An additional token type, quite different from the types listed in Table 4-2, is mdtString (0x70000000). Tokens of this type are used to refer to the user-defined Unicode strings stored in the #US stream.

Both the type component and the RID component of user-defined string tokens differ from those of metadata table tokens. The type component of a user-defined string token (0x70) has nothing to do with column types (the maximal column type is 103 = 0x67), which is not surprising, considering that no column type corresponds to an offset in the #US stream. Because metadata tables never reference the user-defined strings, it’s not necessary to define a column type for the strings. In addition, the RID component of a user-defined string token does not represent a RID because no table is being referenced. Instead, the 3 lower bytes of a user-defined string token hold an offset in the #US stream.

The definition of the validity of a user-defined string token is more complex. The RID component is valid if it is greater than 0 and if the string it defines starts at a 4-byte boundary and is fully contained within the #US stream. The last condition is checked in the following way: The bytes at the offset specified by the RID component of the token are interpreted as the compressed length of the string. (Don’t forget that the #US stream is a blob heap.) If the sum of the offset and the size of compressed length brings us to a 4-byte boundary, and if this sum plus the calculated length are within the #US stream size, everything is fine and the token is valid.

Coded Tokens

The discussion thus far has focused on the “external” form of tokens. You have every right to suspect that the “internal” form of tokens, used inside the metadata, is different—and it is.

Why can’t the external form also be used as internal? Because the external tokens are huge. Imagine, 4 bytes for each token, when we fight for each measly byte, trying to squeeze the metadata into as small a footprint as possible. (Bandwidth! Don’t forget about the bandwidth!) Compression? Alas, because of the type component occupying the senior byte, external tokens represent very large unsigned integers and thus cannot be efficiently compressed, even though their middle bytes are full of zeros. We need a fresh approach.

The internal encoding of tokens is based on a simple idea: A column must be given a token type only if it might reference several tables. (Columns referencing only one table have a respective RID type.) But any such column certainly does not need to reference all the tables.

So our first task is to identify which group of tables each such column might reference and form a set of such groups. Let’s assign each group a number, which will be a coded token type of the column. Because coded token types occupy a range from 64 to 95, we can define up to 32 groups.
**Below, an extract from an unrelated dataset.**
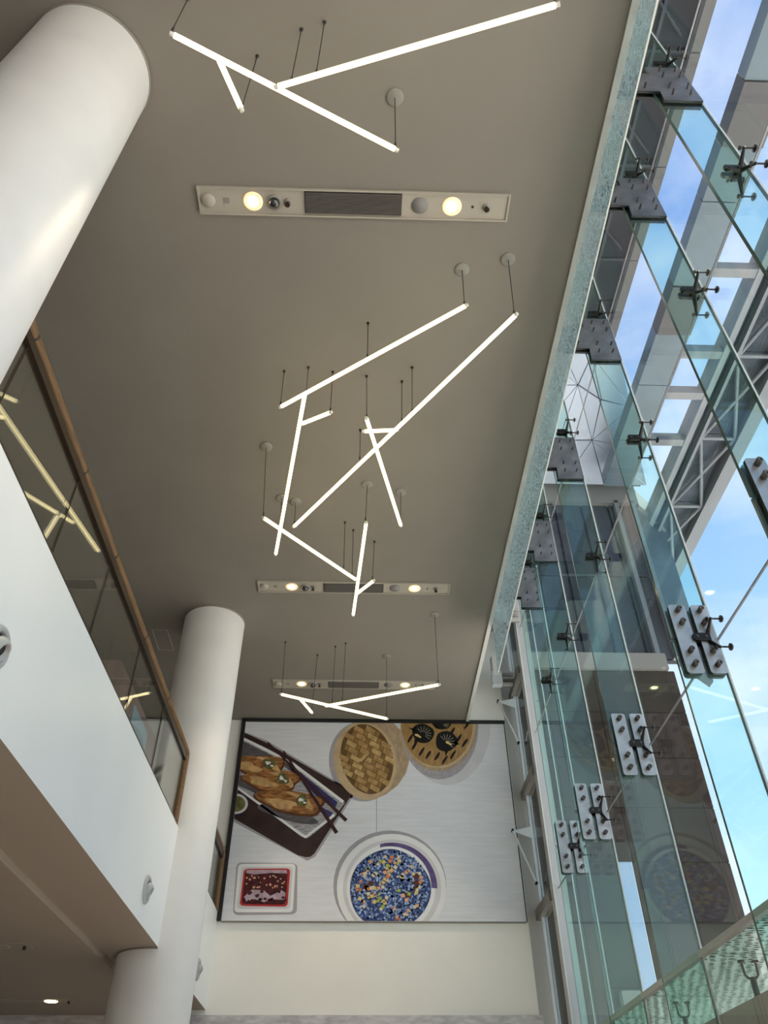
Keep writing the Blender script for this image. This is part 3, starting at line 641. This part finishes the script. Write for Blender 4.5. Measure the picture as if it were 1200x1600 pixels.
def pr(name, m, polys, layer, parent=None):
    d = .0012; y0, y1 = BY - d * layer, BY - d * (layer - 1) - .0002
    polys = [p for p in (clip(p) for p in polys) if len(p) >= 3]
    if not polys: return None
    lab = 'printed ' + name.replace('_', ' ')
    if len(polys) > 100:
        mb = MB()
        for p in polys: mb.prism_y(p, y0, y1)
        return tag(mb.build(name, m, parent or ban), lab, kind='stuff')
    o = None
    for p in polys: o = tag(MB().prism_y(p, y0, y1).build(name, m, parent or ban), lab)
    return o
def Zp(L): return [bz(340 + x / 4, 1110 + y / 4) for x, y in L]
def Up(L): return [bz(500 + x / 4.286, 1120 + y / 4.286) for x, y in L]
def Wp(L): return [bz(350 + x / 2.4, 1100 + y / 2.4) for x, y in L]
def ell(cx_, cy_, rx, ry, rot=0, n=40, a0=0, a1=360):
    c, s = math.cos(math.radians(rot)), math.sin(math.radians(rot)); out = []
    for i in range(n + (0 if a1 - a0 == 360 else 1)):
        a = math.radians(a0 + (a1 - a0) * i / n); x, y = rx * math.cos(a), ry * math.sin(a); out.append((cx_ + c * x - s * y, cy_ + s * x + c * y))
    return out
def blob(cx_, cy_, rx, ry, rot, seed, amp=.12, n=36):
    rg = random.Random(seed); ph = [rg.uniform(0, 6.28) for _ in range(4)]; out = []
    c, s = math.cos(math.radians(rot)), math.sin(math.radians(rot))
    for i in range(n):
        a = 2 * math.pi * i / n; k_ = 1 + amp * (math.sin(2 * a + ph[0]) * .5 + math.sin(3 * a + ph[1]) * .6 + math.sin(5 * a + ph[2]) * .35)
        x, y = rx * k_ * math.cos(a), ry * k_ * math.sin(a); out.append((cx_ + c * x - s * y, cy_ + s * x + c * y))
    return out
def stick(x0, y0, x1, y1, w0, w1):
    dx, dy = x1 - x0, y1 - y0; L = math.hypot(dx, dy); nx, ny = -dy / L, dx / L
    return [(x0 + nx * w0, y0 + ny * w0), (x1 + nx * w1, y1 + ny * w1), (x1 - nx * w1, y1 - ny * w1), (x0 - nx * w0, y0 - ny * w0)]
# tray, plate, rolls, chopsticks
pr('tray_shadow', 'print_shadow', [Zp([(100, 110), (300, 185), (860, 515), (610, 915), (560, 940), (40, 665)])], 1)
pr('tray', 'print_tray', [Zp([(60, 90), (300, 200), (845, 515), (605, 895), (580, 915), (550, 918), (500, 905), (40, 640)])], 2)
pr('plate', 'print_plate', [Zp([(60, 120), (300, 235), (480, 330), (790, 565), (795, 580), (735, 660), (570, 795), (550, 800), (520, 785), (40, 430)])], 3)
pr('plate_shade', 'print_plate_dark', [Zp([(70, 150), (300, 262), (460, 345), (500, 420), (360, 300), (60, 300)])], 4)
pr('plate_stripe', 'print_navy', [Zp([(440, 350), (500, 375), (750, 575), (735, 610), (640, 560)]), Zp([(60, 370), (180, 450), (260, 530), (60, 430)]), Zp([(640, 600), (720, 640), (700, 672), (620, 620)])], 4)
pr('plate_rim', 'print_white', [Zp([(60, 120), (300, 235), (480, 330), (790, 565), (780, 580), (470, 345), (290, 250), (60, 135)]), Zp([(40, 430), (520, 785), (550, 800), (735, 660), (725, 648), (552, 782), (528, 770), (40, 415)])], 5)
pr('roll_shadow', 'print_plate_dark', [Zp(blob(440, 640, 190, 50, 14, 2)), Zp(blob(270, 470, 170, 50, 12, 3))], 5)
for i, (a, b_, c) in enumerate((((255, 340), (150, 62), 4), ((340, 435), (165, 66), 5), ((460, 570), (190, 72), 9))):
    pr('roll_edge', 'print_roll_dark', [Zp(blob(a[0] + 4, a[1] + 8, b_[0] * 1.06, b_[1] * 1.12, c, 11 + i, .16))], 6 + i)
    o = pr('spring_roll', 'print_roll', [Zp(blob(a[0], a[1], b_[0], b_[1], c, 11 + i, .16))], 7 + i)
    pr('roll_highlight', 'print_roll_light', [Zp(blob(a[0] - 60, a[1] + 14, b_[0] * .5, b_[1] * .42, c + 6, 31 + i, .25)), Zp(blob(a[0] + 40, a[1] - 34, b_[0] * .35, b_[1] * .16, c + 10, 41 + i, .2)), Zp(blob(a[0] + 105, a[1] + 18, b_[0] * .22, b_[1] * .3, 50, 47 + i, .2))], 10, o)
    pr('roll_filling', 'print_leaf', [Zp(blob(a[0] + 68, a[1] - 6, 38, 36, 0, 51 + i, .15))], 11, o)
    pr('filling_bits', 'print_white', [Zp(blob(a[0] + 60, a[1] - 10, 15, 11, 20, 61 + i, .3)), Zp(blob(a[0] + 85, a[1] + 8, 9, 7, 20, 71 + i, .3))], 12, o)
pr('chopstick', 'print_chopstick', [Zp(stick(312, 200, 805, 690, 5, 11))], 13)
pr('chopstick', 'print_chopstick', [Zp(stick(412, 255, 745, 768, 5, 12))], 14)
pr('dip_cup', 'print_offwhite', [Zp(ell(112, 585, 78, 64))], 12)
pr('dip_sauce', 'print_leaf', [Zp(ell(112, 585, 62, 50))], 13)
# sauce dish
def rr4(q, r=.10):
    out = []; n = len(q)
    for i in range(n):
        p0, p1, p2 = Vector(q[i - 1]), Vector(q[i]), Vector(q[(i + 1) % n]); a = p1.lerp(p0, r); b_ = p1.lerp(p2, r)
        for k_ in range(5):
            t = k_ / 4; out.append(tuple(a.lerp(p1, t).lerp(p1.lerp(b_, t), t)))
    return out
pr('dish_shadow', 'print_shadow', [Zp(rr4([(118, 950), (500, 955), (495, 1275), (95, 1280)]))], 1)
pr('sauce_dish', 'print_white', [Zp(rr4([(130, 960), (488, 958), (470, 1262), (103, 1262)], .08))], 2)
pr('dish_well', 'print_offwhite', [Zp(rr4([(150, 978), (470, 976), (452, 1242), (122, 1242)], .1))], 3)
pr('sauce_edge', 'print_jam_edge', [Zp(rr4([(165, 990), (455, 988), (437, 1228), (137, 1222)], .1))], 4)
pr('jam', 'print_jam', [Zp(rr4([(175, 1000), (440, 1000), (425, 1215), (150, 1210)], .1))], 5)
rg = random.Random(5)
pr('jam_gloss', 'print_gloss', [Zp([(180, 998), (430, 998), (436, 1020), (330, 1016), (230, 1026), (180, 1018)]), Zp([(165, 1165), (215, 1120), (290, 1125), (330, 1160), (400, 1125), (425, 1140), (420, 1185), (330, 1180), (290, 1200), (230, 1180), (180, 1195)])], 6)
pr('jam_berries', 'print_ham', [Zp(blob(rg.uniform(180, 420), rg.uniform(1030, 1110), rg.uniform(4, 9), rg.uniform(4, 8), 0, i, .2, 8)) for i in range(26)], 7)
pr('jam_berries', 'print_jam', [Zp(blob(rg.uniform(180, 420), rg.uniform(1120, 1200), rg.uniform(7, 16), rg.uniform(6, 13), 0, i, .2, 10)) for i in range(14)], 7)
# bamboo steamer lid
pr('lid_shadow', 'print_shadow', [Up(ell(285, 300, 225, 268, -6))], 1)
pr('lid_side', 'print_bamboo_side', [Up([(250, 38), (480, 30), (560, 110), (596, 200), (597, 300), (575, 380), (520, 460), (440, 520), (360, 556), (300, 300)])], 2)
pr('lid_rim', 'print_bamboo_rim', [Up(ell(302, 297, 210, 262, -12))], 3)
pr('lid_hollow', 'print_bamboo_dark', [Up(ell(314, 284, 172, 238, -14))], 4)
wv = {'print_weave_a': [], 'print_weave_b': [], 'print_weave_c': []}
ca, sa = math.cos(math.radians(30)), math.sin(math.radians(30))
for r_ in range(-8, 9):
    for c_ in range(-5, 6):
        u, v_ = c_ * 104 + (r_ * 36) % 104, r_ * 36; x, y = 314 + ca * u - sa * v_, 284 + sa * u + ca * v_
        for kind, hw, hh, dx in (('print_weave_b', 16, 17, 52), ('x', 38, 16, 0)):
            X, Y = x + ca * dx, y + sa * dx; tx, ty = (X - 314), (Y - 284); cr_, sr_ = math.cos(math.radians(14)), math.sin(math.radians(14)); ex, ey = cr_ * tx - sr_ * ty, sr_ * tx + cr_ * ty
            if (ex / 157) ** 2 + (ey / 222) ** 2 > 1: continue
            q4 = [(X + ca * a - sa * b_, Y + sa * a + ca * b_) for a, b_ in ((-hw, -hh), (hw - 6, -hh), (hw, hh), (-hw + 6, hh))]
            wv[kind if kind != 'x' else rg.choice(['print_weave_a', 'print_weave_a', 'print_weave_c'])].append(Up(q4))
for i, (kk, v_) in enumerate(wv.items()): pr('lid_weave', kk, v_, 5 + i)
pr('lid_knob', 'print_weave_c', [Up([(258, 295), (310, 245), (328, 255), (275, 305)])], 9)
pr('lid_knob_shadow', 'print_bamboo_dark', [Up([(262, 302), (328, 258), (322, 272), (275, 318)])], 8)
# second steamer with black dumplings on a glass plate
pr('glass_plate_edge', 'print_offwhite', [Up(ell(850, 50, 292, 408))], 1)
pr('glass_plate', 'print_glass_plate', [Up(ell(848, 50, 284, 398))], 2) if False else pr('glass_plate', 'print_offwhite', [Up(ell(846, 50, 286, 400))], 2)
pr('glass_plate_shadow', 'print_glass_plate', [Up(ell(800, 60, 262, 360))], 3)
pr('steamer_side', 'print_bamboo_side', [Up(ell(796, 62, 256, 303))], 4)
pr('steamer_rim', 'print_bamboo_rim', [Up(ell(792, 52, 248, 292))], 5)
pr('steamer_floor', 'print_steam_floor', [Up(ell(784, 50, 240, 282))], 6)
pr('steamer_slits', 'print_black', [Up(blob(x, y, 9, 34, 32, i, .1, 14)) for i, (x, y) in enumerate(((605, 145), (632, 195), (680, 235), (725, 255), (785, 265), (835, 290), (890, 255), (930, 145), (885, 100), (985, 55), (970, 175)))], 7)
for i, (x, y, rx, ry, ro) in enumerate(((690, 112, 72, 66, 20), (845, 165, 72, 70, 25), (815, 50, 62, 36, 0))):
    o = pr('black_dumpling', 'print_black', [Up(blob(x, y, rx, ry, ro, 80 + i, .06))] + ([Up([(x - 96, y - 38), (x - 50, y - 30), (x - 55, y - 8)]), Up([(x - 58, y + 40), (x - 60, y + 84), (x - 34, y + 55)])] if i == 0 else []) + ([Up([(x + 58, y - 8), (x + 90, y + 20), (x + 48, y + 30)]), Up([(x - 12, y + 62), (x - 4, y + 104), (x + 16, y + 60)])] if i == 1 else []), 8)
    pr('dumpling_pleats', 'print_stripe', [Up(stick(x + rx * .25 * math.cos(a), y + ry * .1 + ry * .25 * math.sin(a), x + rx * .78 * math.cos(a), y + ry * .1 + ry * .78 * math.sin(a), .8, 1.4)) for a in [math.radians(-130 + 24 * k_) for k_ in range(8)]], 9, o)
    if i < 2: pr('dumpling_garnish', 'print_corn', [Up(blob(x - 35 + 50 * i, y + 16 - 4 * i, 22, 9, 25, 90 + i, .3, 12))], 10, o)
# bowl of blue rice
pr('bowl_shadow', 'print_shadow', [Wp(ell(622, 682, 212, 208))], 1)
pr('bowl_rim', 'print_white', [Wp(ell(628, 692, 205, 205))], 2)
pr('bowl_slope', 'print_offwhite', [Wp(ell(630, 692, 184, 184))], 3)
pr('bowl_base', 'print_white', [Wp(ell(626, 694, 166, 170))], 4)
arc = [(628 + 172 * math.cos(math.radians(a)) , 692 + 172 * math.sin(math.radians(a))) for a in range(-104, 2, 4)]
arc2 = [(622 + 156 * math.cos(math.radians(a)), 690 + 156 * math.sin(math.radians(a))) for a in range(0, -105, -4)]
pr('sauce_smear', 'print_purple', [Wp(arc + arc2)], 5)
rice = {k_: [] for k_ in ('print_rice_c', 'print_rice_a', 'print_rice_b', 'print_corn', 'print_carrot', 'print_ham', 'print_pea', 'print_beef', 'print_egg')}
pr('rice_bed', 'print_rice_c', [Wp(blob(622, 695, 150, 150, 0, 4, .03, 60))], 6)
def scatter(key, n, smin, smax, R_, long=1.8):
    for i in range(n):
        a = rg.uniform(0, 6.283); r_ = R_ * math.sqrt(rg.random()); s_ = rg.uniform(smin, smax); ro = rg.uniform(0, 360)
        x, y = 622 + r_ * math.cos(a), 695 + r_ * math.sin(a)
        if y > 812: continue
        rice[key].append(Wp(ell(x, y, s_ * long, s_, ro, 5 if 'rice' in key else 4)))
scatter('print_rice_a', 520, 4.0, 6.5, 146, 1.5); scatter('print_rice_b', 360, 3.0, 5.2, 145, 1.5)
for key, n in (('print_corn', 20), ('print_carrot', 14), ('print_ham', 22), ('print_pea', 12), ('print_egg', 26)): scatter(key, n, 5.5, 9.5, 126, 1.1)
scatter('print_beef', 9, 9, 14, 110, 1.3); scatter('print_rice_c', 150, 2.5, 5, 144)
rn = {'print_rice_a': 'rice_grains', 'print_rice_b': 'rice_grains', 'print_rice_c': 'rice_gaps', 'print_corn': 'corn_cubes', 'print_carrot': 'carrot_cubes', 'print_ham': 'ham_cubes', 'print_pea': 'peas', 'print_beef': 'beef_cubes', 'print_egg': 'egg_cubes'}
for i, key in enumerate(('print_rice_a', 'print_rice_c', 'print_rice_b', 'print_beef', 'print_corn', 'print_carrot', 'print_ham', 'print_egg', 'print_pea')): pr(rn[key], key, rice[key], 7 + i)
Now, every group contains two or more table types. Let’s enumerate them within the group and see how many bits we will need for this enumeration. This bit count will be a characteristic of the group and hence of the respective coded token type. The number assigned to a table within the group is called a tag.

This tag plays a role roughly equivalent to that of the type component of an external token. But, unwilling to once again create large tokens full of zeros, we will this time put the tag not in the most significant bits of the token but rather in the least significant bits. Then let’s left-shift the RID n bits and add the left-shifted RID to the tag, where n is the bit width of the tag. Now we’ve got a coded token.

What about the coded token size? We know which metadata tables form each group, and we know the record count of each table, so we know the maximal possible RID within the group. Say, for example, that we would need m bits to encode the maximal RID. If we can fit the maximal RID (m bits) and the tag (n bits) into a 2-byte unsigned integer (16 bits), we win, and the coded token size for this group will be 2 bytes. If we can’t, we are out of luck and will have to use 4-byte coded tokens for this group. No, we won’t even consider 3 bytes—it’s unbecoming.

To summarize, a coded token type has the following attributes:

• Number of referenced tables (part of the schema)

• Array of referenced table IDs (part of the schema)

• Tag bit width (part of the schema, derived from the number of referenced tables)

• Coded token size, either 2 or 4 bytes (computed at the metadata opening time from the tag width and the maximal record count among the referenced tables)

Table 4-3 lists the twelve coded token types defined in the metadata schema of the first release of the common language runtime.

	The coded token type range (64 95) provides room to add another twenty types in the future, should it ever become necessary.

Coded tokens are part of metadata’s internal affairs. The ILAsm compiler, like all other compilers, never deals with coded tokens. Compilers and other tools read and emit metadata through the metadata import and emission APIs, either directly or through managed wrappers provided in the .NET Framework class library—System.Reflection for metadata import and System.Reflection.Emit for metadata emission. The metadata APIs automatically convert standard 4-byte tokens to and from coded tokens. IL code also uses only standard 4-byte tokens.

Nonetheless, the preceding definitions are useful to us for two reasons. First, we will need them when we discuss individual metadata tables in later chapters. Second, these definitions provide a good hint about the nature of relationships between the metadata tables.